**The exercise:** Copy exactly, and only, the lines below from the first through the one containing "scn = bpy.context.scene; COL = scn.collection", both included; pictures are omitted.

**Dataset section:**
****************************************
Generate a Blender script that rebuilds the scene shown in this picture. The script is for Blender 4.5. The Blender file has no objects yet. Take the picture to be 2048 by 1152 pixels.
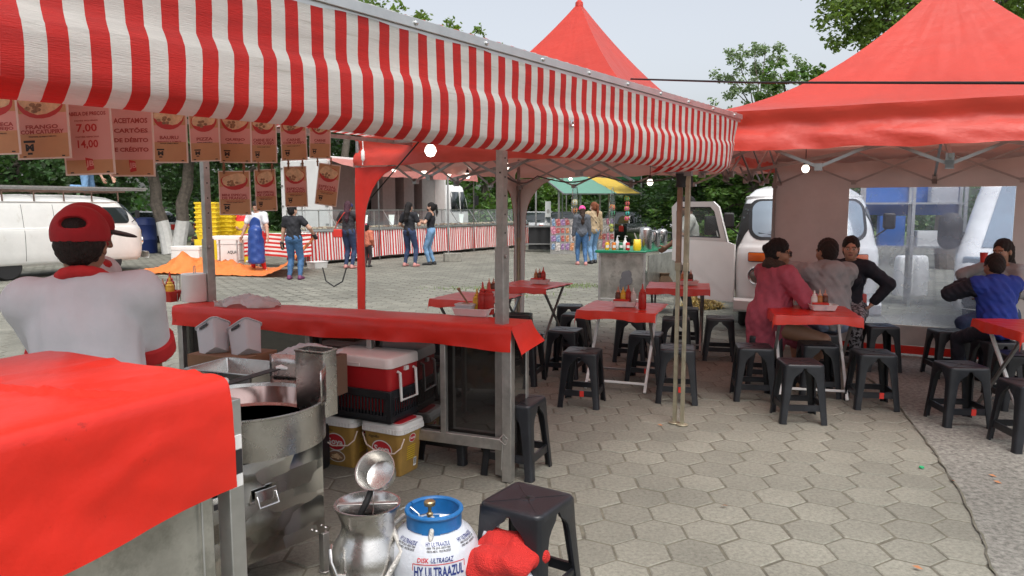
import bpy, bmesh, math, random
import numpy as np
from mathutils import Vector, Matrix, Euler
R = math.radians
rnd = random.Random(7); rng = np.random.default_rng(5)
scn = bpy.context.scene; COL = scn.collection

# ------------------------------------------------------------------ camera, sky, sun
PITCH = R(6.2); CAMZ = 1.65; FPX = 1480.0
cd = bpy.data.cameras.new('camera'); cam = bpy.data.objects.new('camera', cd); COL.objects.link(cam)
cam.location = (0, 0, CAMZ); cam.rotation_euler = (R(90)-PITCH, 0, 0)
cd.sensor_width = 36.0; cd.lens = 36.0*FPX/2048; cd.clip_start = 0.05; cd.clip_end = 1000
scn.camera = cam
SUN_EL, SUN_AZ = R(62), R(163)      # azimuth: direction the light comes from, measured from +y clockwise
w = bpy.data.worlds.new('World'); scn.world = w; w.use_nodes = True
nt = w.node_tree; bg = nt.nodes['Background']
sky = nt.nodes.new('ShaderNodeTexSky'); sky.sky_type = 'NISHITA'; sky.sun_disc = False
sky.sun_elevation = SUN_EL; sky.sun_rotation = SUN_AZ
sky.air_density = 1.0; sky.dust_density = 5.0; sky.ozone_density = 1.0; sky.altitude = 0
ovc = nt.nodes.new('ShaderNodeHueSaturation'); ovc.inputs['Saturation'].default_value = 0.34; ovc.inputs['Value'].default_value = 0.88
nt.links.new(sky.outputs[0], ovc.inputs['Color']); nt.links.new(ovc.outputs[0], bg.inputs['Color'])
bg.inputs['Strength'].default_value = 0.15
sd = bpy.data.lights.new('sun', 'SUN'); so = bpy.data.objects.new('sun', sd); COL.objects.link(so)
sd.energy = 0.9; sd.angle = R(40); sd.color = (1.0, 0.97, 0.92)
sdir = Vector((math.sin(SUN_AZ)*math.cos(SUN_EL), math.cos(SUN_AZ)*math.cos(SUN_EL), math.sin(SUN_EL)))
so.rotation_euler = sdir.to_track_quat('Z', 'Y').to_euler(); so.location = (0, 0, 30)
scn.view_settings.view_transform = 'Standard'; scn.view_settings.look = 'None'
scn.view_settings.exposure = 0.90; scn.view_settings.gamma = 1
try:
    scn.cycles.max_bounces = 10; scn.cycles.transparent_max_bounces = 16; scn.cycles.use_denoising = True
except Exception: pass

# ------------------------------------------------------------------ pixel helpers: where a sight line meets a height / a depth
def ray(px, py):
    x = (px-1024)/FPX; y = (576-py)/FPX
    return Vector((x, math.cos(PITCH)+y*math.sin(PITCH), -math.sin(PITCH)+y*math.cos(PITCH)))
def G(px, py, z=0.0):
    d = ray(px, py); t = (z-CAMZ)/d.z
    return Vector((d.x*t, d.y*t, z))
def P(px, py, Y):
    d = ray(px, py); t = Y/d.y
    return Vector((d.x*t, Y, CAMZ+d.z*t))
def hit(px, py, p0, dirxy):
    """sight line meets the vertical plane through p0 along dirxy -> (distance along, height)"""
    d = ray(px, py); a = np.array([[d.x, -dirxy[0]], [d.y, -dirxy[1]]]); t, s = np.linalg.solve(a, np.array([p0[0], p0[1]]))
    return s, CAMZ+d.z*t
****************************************
**Finished task:**
Generate a Blender script that rebuilds the scene shown in this picture. The script is for Blender 4.5. The Blender file has no objects yet. Take the picture to be 2048 by 1152 pixels.
import bpy, bmesh, math, random
import numpy as np
from mathutils import Vector, Matrix, Euler
R = math.radians
rnd = random.Random(7); rng = np.random.default_rng(5)
scn = bpy.context.scene; COL = scn.collection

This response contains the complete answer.